Hello Ki-Hyung,

Thanks for the clarification. Please see my comments in-line.
> 
> I want to clarify about reporting RERR to the originator in AODV.
> 
> AODV does not rely on the reverse route path for reporting RERR to the
> originator even though it could.

It is true. RFC3561 talks about the 'precursor or neighbor list for previous
hops'. I was looking at the following section:
6.11. Route Error (RERR) Messages, Route Expiry and Route Deletion


  A Route Error (RERR) message MAY be either broadcast (if there are
   many precursors), unicast (if there is only 1 precursor), or
   iteratively unicast to all precursors (if broadcast is
   inappropriate).

The idea expressed in the previous mail for reverse route RERR is an
idea that I am pursuing in my mind - that can be appropriate for Lowpan-aodv;
I was thinking wrt to RREQ packets.


> Moreover, the reverse route path in the routing table could not be used for
> unicasting back a RERR in 6lowpan because a data packet does not contain the
> originator address.
> That is, even though a routing table contains a reverse route to the
> originator, the route could not be found by just looking at a data packet.
> 

You are right!  It's definitely confusing our thoughts on this kind of
cross-layer design.

> Instead of the reverse route, AODV uses a precursor list attached on the
> routing entry for the unreachable destination. The list contains neighbor
> nodes in previous hop.

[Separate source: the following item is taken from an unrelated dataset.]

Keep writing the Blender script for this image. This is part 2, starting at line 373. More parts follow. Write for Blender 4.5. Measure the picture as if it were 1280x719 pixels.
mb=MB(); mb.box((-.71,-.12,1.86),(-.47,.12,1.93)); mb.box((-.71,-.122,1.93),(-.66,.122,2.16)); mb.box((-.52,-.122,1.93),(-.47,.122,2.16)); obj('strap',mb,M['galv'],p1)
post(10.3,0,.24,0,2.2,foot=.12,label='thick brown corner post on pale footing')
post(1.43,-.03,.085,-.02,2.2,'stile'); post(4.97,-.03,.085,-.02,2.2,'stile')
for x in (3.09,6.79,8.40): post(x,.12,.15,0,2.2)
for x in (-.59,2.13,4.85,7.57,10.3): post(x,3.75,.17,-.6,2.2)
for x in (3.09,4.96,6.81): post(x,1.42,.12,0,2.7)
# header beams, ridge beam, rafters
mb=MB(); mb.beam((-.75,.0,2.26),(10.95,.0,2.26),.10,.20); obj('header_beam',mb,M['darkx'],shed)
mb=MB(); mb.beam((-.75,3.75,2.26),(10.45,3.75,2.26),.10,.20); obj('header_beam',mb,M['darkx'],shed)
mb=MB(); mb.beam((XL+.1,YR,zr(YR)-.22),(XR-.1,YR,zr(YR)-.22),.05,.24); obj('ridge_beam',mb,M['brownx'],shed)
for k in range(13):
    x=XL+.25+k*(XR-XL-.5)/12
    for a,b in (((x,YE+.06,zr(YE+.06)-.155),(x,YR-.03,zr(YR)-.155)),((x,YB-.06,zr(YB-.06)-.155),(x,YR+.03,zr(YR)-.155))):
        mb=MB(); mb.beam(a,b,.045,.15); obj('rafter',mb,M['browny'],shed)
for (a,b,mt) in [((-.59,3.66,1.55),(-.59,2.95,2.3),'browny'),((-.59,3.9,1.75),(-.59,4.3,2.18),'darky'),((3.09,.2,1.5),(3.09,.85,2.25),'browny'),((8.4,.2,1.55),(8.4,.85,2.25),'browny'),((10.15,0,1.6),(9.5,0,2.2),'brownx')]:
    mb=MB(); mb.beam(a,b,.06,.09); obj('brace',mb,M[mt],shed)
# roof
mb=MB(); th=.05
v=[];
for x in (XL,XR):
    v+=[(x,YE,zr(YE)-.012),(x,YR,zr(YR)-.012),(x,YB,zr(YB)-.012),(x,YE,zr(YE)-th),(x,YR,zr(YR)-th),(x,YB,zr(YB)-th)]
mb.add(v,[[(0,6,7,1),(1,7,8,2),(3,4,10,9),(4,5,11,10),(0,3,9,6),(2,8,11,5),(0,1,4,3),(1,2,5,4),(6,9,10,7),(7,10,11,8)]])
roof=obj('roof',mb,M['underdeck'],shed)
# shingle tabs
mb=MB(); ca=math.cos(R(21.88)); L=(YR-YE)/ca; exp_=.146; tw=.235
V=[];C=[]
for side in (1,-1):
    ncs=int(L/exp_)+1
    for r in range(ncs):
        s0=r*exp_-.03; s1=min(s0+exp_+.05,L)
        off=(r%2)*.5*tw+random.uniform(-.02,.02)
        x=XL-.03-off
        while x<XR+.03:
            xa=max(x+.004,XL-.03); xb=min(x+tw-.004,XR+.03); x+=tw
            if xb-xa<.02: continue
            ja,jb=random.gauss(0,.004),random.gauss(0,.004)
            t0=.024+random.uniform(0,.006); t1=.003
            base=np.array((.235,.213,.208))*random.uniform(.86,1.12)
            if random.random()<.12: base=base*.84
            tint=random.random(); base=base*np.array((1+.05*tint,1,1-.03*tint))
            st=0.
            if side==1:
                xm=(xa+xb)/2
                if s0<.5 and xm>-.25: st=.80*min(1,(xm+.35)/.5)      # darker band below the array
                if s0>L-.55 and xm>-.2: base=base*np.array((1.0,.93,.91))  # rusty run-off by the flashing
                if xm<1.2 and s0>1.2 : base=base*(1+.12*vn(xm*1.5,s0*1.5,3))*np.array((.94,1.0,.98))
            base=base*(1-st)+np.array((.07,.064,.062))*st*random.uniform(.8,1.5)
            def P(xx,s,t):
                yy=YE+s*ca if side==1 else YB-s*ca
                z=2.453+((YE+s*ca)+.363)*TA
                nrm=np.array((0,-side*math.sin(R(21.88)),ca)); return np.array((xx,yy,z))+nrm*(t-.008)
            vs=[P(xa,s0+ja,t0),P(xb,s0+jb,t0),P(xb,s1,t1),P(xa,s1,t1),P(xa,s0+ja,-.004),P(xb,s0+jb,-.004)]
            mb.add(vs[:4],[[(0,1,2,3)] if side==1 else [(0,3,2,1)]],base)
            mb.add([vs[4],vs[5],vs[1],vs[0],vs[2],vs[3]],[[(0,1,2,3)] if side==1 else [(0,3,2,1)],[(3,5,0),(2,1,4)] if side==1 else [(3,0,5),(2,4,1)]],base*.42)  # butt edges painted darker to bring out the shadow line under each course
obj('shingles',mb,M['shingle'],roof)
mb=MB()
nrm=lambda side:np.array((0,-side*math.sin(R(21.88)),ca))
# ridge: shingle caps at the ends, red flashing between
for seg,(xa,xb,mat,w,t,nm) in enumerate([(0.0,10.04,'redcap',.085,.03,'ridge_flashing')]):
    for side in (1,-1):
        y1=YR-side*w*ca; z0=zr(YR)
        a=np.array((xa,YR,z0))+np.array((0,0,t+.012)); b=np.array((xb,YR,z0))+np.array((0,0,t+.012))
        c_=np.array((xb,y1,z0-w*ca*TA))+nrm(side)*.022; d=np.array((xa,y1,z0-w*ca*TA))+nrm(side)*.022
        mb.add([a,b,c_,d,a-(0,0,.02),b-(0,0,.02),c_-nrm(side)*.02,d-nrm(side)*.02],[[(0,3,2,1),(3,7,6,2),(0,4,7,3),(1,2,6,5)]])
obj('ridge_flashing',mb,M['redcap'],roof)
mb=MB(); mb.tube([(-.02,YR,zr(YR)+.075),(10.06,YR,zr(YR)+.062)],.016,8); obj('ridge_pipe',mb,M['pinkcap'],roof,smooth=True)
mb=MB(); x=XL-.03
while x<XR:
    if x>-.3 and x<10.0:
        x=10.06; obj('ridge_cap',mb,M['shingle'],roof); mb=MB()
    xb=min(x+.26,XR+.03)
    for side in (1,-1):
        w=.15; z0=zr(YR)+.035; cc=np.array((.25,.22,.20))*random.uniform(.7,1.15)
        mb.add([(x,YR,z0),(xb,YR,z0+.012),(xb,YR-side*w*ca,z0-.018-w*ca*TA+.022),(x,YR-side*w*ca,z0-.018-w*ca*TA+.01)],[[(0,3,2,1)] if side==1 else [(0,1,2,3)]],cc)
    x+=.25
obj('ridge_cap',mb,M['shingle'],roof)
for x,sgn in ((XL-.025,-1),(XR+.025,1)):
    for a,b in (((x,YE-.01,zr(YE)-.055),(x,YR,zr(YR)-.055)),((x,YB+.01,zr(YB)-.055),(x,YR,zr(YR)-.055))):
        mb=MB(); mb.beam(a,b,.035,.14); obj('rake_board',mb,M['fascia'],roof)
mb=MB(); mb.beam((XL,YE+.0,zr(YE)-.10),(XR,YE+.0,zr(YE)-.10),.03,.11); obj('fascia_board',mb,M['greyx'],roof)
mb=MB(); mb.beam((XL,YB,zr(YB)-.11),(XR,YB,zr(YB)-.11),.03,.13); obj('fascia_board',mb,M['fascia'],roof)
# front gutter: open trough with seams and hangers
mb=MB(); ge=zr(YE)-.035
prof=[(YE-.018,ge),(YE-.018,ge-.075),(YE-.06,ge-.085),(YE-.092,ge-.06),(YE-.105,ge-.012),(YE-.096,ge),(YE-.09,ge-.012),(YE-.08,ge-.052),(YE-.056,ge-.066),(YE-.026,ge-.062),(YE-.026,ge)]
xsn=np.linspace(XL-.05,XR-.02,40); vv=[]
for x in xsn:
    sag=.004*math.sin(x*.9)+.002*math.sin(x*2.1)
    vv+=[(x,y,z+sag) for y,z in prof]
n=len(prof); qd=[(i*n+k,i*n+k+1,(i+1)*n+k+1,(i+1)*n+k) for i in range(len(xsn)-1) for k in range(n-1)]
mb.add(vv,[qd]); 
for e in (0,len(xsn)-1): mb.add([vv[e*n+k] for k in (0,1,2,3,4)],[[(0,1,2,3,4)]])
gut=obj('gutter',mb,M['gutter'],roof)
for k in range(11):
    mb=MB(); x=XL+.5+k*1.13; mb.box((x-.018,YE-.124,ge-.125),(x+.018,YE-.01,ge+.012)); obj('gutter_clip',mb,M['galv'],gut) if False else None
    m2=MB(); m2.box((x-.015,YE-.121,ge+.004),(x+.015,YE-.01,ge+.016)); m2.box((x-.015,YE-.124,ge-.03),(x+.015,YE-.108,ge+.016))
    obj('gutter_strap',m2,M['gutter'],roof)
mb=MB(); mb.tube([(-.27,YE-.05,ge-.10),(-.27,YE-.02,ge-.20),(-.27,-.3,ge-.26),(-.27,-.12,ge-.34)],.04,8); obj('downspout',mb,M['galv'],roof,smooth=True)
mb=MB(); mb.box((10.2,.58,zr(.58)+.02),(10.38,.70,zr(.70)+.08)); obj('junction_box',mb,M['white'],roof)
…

Also, AODV could even utilize a reverse route path to
> the originator instead.
> 
> The precursor list was set up when a node processing a RREQ and a RREP.
> If the list contains a neighbor, the upstream node just unicasts a RERR to
> the neighbor (that is, previous hop node). Otherwise, if the list has
> multiple neighbors, the node may broadcast a RERR or unicast a RERR
> one-by-one to each neighbor.

agree.

> The precursor list might be utilized in 6lowpan also for the RERR reporting,
> but have to pay some expense for maintaining it.
> That is one of the reasons why we are trying to find alternate lightweight
> solutions in 6lowpan.

Still, the problem lies with the datapacket not carrying information on the
source link-layer address. The question is whether we want to sacrifice
64bit for the link-layer source address for occasional error messages back?

One question, I have in mind, whether we need to define a format for
IEEE 64bit address for lowpan - AFAIK, IEEE802.15.4 does not specify an
address format for the 64bit MAC address. Do we know if it could be a
random number? If we have a specific format for the address, perhaps
we can comeup with some clever header-compression and include both
source and destination MAC address when M bit is set.
Or just doing a multiple-unicast to the precusor list and so on. If the
routing table maintains a precusor list, it will not be that costly 
for the lowpan layer-code to lookup that list. The third option is to
include a bit in the lowpan layer along with 'M' bit to ask for RERR
or not. If the bit is 0, the RERR is not generated for the datapackets.




Anyway, I can see the problem you're trying to address. It is an interesting
problem when one wants to send data directly over lowpan. Thanks.